JAXA Prepares To Try Making Whiskey In Space
schwit1 writes: An experiment to test how whiskey ages in weightlessness is about to begin on ISS: "H-II Transfer Vehicle No. 5, commonly known as "Kounotori5" or HTV5, was launched on Wednesday from JAXA's Tanegashima Space Center carrying alcohol beverages produced by Suntory to the Japanese Experiment Module aboard the International Space Station, where experiments on the "development of mellowness" will be conducted for a period of about one year in Group 1 and for two or more years (undecided) in Group 2." Don't worry, the astronauts on ISS won't be getting drunk. After the test period is complete the samples will then returned to Earth, untasted, where they will then be compared with control samples.
Was the author drinking, whiskey when they titled this submission
I would think so, given that they are shipping already created whiskey up there to sit in zero G... This is about aging booze in zero-G, not creating it there.

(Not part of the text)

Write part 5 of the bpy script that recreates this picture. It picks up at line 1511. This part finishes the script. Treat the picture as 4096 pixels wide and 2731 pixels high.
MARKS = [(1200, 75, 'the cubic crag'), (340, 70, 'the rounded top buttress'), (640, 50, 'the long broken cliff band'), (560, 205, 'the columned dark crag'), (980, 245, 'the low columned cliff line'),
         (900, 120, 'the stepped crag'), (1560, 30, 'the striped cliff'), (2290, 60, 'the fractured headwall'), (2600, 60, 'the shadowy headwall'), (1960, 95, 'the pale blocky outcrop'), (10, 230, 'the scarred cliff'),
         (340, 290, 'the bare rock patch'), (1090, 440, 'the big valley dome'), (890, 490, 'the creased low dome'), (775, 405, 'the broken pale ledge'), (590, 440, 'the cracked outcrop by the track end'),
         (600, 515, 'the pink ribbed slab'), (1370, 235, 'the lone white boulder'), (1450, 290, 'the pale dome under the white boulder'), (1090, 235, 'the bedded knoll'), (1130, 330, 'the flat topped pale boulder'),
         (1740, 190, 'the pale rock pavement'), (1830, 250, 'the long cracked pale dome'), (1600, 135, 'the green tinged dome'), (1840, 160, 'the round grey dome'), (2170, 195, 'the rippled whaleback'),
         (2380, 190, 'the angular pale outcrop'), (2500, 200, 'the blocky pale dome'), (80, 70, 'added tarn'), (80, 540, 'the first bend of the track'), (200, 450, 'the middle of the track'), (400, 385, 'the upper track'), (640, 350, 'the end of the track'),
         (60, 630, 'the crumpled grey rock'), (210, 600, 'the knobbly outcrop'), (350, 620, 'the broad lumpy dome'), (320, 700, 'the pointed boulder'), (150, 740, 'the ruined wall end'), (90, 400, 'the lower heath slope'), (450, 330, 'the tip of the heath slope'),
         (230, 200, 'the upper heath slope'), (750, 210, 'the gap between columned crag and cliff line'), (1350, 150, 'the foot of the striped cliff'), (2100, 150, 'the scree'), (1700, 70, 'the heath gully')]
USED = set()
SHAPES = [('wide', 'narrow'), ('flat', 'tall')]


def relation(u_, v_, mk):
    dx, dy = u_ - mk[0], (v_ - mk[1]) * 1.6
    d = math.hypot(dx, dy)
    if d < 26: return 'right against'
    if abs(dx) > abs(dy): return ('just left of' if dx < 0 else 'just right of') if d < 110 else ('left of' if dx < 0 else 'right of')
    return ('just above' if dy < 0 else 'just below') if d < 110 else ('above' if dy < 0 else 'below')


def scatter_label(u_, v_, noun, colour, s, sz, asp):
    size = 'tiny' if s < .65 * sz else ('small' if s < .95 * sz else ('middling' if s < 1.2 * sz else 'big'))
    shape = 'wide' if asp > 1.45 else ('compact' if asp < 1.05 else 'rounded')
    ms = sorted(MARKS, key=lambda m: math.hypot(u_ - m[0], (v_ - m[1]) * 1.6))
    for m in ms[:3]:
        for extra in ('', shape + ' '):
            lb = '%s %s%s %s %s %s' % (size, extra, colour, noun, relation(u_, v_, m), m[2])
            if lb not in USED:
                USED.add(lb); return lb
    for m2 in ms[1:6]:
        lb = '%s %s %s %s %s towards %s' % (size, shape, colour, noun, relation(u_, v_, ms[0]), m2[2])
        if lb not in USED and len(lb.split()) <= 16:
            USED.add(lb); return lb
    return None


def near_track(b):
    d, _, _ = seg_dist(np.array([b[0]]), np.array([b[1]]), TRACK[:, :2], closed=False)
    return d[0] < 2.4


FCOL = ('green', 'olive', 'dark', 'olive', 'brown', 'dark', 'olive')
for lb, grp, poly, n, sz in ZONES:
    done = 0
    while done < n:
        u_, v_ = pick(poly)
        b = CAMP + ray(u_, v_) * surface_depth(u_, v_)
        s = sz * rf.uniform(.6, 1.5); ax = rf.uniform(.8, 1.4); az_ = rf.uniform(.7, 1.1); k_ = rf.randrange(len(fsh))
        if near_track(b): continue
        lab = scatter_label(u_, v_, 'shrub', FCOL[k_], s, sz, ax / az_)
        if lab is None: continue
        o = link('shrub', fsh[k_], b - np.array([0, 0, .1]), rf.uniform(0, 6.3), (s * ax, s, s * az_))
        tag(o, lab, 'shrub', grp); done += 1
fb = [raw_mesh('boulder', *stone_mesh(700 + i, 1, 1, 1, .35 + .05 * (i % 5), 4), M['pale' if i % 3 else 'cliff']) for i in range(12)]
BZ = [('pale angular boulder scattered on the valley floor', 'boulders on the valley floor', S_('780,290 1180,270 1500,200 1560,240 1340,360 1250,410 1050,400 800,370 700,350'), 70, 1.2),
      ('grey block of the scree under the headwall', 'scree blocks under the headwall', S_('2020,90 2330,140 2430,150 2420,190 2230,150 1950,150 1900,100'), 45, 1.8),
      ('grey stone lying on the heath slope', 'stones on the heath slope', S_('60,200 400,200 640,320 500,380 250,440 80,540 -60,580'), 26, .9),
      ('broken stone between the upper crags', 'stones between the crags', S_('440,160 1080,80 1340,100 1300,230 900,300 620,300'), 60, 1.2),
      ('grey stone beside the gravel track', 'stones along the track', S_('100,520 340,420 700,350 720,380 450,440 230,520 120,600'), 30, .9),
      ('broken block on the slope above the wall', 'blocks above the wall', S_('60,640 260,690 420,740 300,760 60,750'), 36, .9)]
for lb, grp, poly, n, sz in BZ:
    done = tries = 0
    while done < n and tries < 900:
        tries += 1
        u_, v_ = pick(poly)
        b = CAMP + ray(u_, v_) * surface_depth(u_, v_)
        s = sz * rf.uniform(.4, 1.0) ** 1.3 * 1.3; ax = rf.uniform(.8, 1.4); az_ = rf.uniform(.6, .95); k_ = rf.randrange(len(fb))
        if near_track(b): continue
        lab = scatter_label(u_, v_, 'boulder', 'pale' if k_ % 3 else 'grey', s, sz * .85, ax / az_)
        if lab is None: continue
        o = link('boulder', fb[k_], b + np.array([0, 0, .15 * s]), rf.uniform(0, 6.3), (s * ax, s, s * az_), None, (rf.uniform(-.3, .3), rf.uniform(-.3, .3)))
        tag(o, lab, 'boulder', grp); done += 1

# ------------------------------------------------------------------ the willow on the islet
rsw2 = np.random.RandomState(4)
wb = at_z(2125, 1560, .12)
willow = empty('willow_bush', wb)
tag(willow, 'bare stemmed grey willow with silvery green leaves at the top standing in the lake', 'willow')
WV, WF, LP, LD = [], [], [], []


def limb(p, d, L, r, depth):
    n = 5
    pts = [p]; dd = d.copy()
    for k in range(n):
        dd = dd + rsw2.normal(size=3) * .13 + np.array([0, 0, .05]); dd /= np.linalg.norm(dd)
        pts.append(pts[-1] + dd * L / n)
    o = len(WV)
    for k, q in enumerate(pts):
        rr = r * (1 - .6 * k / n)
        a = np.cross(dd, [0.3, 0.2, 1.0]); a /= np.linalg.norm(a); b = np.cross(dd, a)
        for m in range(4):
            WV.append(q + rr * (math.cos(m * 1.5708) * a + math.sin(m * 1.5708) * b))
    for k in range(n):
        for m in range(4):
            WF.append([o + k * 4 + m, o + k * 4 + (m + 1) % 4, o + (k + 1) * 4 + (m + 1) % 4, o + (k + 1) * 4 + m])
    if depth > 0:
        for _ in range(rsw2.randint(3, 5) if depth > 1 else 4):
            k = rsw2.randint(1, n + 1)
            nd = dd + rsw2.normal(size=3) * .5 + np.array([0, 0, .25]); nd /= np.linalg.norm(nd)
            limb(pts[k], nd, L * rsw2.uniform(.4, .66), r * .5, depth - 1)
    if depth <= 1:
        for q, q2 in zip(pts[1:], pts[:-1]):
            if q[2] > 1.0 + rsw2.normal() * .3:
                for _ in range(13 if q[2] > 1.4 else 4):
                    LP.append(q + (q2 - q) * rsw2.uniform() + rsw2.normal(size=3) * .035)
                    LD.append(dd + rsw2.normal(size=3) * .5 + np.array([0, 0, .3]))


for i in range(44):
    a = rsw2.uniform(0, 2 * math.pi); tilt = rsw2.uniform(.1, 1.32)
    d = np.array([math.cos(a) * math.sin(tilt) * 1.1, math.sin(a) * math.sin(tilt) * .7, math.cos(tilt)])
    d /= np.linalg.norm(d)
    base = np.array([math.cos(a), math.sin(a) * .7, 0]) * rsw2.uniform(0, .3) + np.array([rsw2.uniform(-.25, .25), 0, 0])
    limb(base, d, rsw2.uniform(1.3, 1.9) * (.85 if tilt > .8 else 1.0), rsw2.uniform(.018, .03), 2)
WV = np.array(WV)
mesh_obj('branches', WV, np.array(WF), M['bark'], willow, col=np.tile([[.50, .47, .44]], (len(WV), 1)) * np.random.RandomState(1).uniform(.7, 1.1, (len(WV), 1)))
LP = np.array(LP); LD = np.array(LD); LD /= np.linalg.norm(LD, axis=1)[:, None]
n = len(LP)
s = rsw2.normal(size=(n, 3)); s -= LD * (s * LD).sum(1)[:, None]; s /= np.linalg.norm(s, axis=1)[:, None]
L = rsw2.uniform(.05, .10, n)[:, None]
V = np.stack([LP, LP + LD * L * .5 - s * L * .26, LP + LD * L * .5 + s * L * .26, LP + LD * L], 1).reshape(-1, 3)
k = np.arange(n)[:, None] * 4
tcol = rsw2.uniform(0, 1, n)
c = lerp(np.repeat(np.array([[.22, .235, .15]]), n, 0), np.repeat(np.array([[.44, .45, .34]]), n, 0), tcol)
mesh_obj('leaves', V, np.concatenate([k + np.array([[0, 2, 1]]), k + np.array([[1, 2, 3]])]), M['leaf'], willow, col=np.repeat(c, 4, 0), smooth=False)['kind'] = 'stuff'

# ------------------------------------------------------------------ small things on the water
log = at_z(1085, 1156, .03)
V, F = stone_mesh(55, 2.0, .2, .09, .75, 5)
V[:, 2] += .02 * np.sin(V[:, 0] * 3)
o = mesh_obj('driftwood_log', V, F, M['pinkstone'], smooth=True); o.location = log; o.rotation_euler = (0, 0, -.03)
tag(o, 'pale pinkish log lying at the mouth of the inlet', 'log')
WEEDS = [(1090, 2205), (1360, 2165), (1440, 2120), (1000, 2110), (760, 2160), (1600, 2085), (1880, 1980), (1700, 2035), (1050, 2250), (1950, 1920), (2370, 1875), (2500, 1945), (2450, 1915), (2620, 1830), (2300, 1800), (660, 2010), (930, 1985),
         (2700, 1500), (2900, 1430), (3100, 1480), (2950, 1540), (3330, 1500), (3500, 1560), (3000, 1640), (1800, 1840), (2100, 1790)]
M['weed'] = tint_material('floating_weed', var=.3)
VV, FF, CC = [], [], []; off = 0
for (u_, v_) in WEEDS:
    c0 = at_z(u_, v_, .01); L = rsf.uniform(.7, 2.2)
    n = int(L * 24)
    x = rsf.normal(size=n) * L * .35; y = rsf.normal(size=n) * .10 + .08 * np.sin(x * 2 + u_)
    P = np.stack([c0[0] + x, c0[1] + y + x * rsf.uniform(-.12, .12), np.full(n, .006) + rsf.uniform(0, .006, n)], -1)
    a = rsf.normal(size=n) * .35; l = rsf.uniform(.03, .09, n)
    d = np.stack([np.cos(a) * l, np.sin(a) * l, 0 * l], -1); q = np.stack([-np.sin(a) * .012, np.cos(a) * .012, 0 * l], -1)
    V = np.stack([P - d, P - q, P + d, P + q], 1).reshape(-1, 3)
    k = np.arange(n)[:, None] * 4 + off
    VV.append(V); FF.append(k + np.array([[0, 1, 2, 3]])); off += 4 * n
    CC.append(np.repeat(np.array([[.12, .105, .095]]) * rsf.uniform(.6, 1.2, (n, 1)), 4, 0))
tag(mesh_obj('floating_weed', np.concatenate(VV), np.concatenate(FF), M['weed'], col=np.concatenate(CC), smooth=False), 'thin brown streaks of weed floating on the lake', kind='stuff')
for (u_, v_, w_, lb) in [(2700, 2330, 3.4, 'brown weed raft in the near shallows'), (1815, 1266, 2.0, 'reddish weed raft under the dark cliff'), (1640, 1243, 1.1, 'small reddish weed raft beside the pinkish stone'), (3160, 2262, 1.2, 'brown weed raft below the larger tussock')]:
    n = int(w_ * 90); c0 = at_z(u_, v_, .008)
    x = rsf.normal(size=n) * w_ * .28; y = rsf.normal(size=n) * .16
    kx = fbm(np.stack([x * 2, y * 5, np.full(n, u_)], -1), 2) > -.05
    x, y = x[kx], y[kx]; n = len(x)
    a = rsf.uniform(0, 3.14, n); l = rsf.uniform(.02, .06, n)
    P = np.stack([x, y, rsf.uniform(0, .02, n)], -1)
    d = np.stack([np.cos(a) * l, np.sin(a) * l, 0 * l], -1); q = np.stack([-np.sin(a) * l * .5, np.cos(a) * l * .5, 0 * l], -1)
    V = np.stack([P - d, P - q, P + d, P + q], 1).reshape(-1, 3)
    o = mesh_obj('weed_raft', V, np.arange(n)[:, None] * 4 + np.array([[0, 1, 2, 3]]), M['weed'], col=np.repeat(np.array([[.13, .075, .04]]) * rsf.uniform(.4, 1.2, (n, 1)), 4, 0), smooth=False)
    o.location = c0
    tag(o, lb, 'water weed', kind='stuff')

Having toured a distillery, I can tell you gravity is a very required component in fractional distillation... And during aging gravity helps move the alcohol inside the barrel, via convection.
The title really had me thinking about how you do fractional distillation when there's really no force separating liquid from vapor. Maybe you could use a laser or concentrated sunlight to heat the outside edge of a floating glob of wort and draw the vapor off with vacuum device... I don't think heating the whole mess to boiling would be very productive.
One interesting thing about getting out of a gravity well is everything we ever did before has to be adjusted for the lack of this pull we have been tied to forever. Maybe new alloys could be formed, or other chemical reactions might produce altered results, all from the lack of having a separating force missing from the process.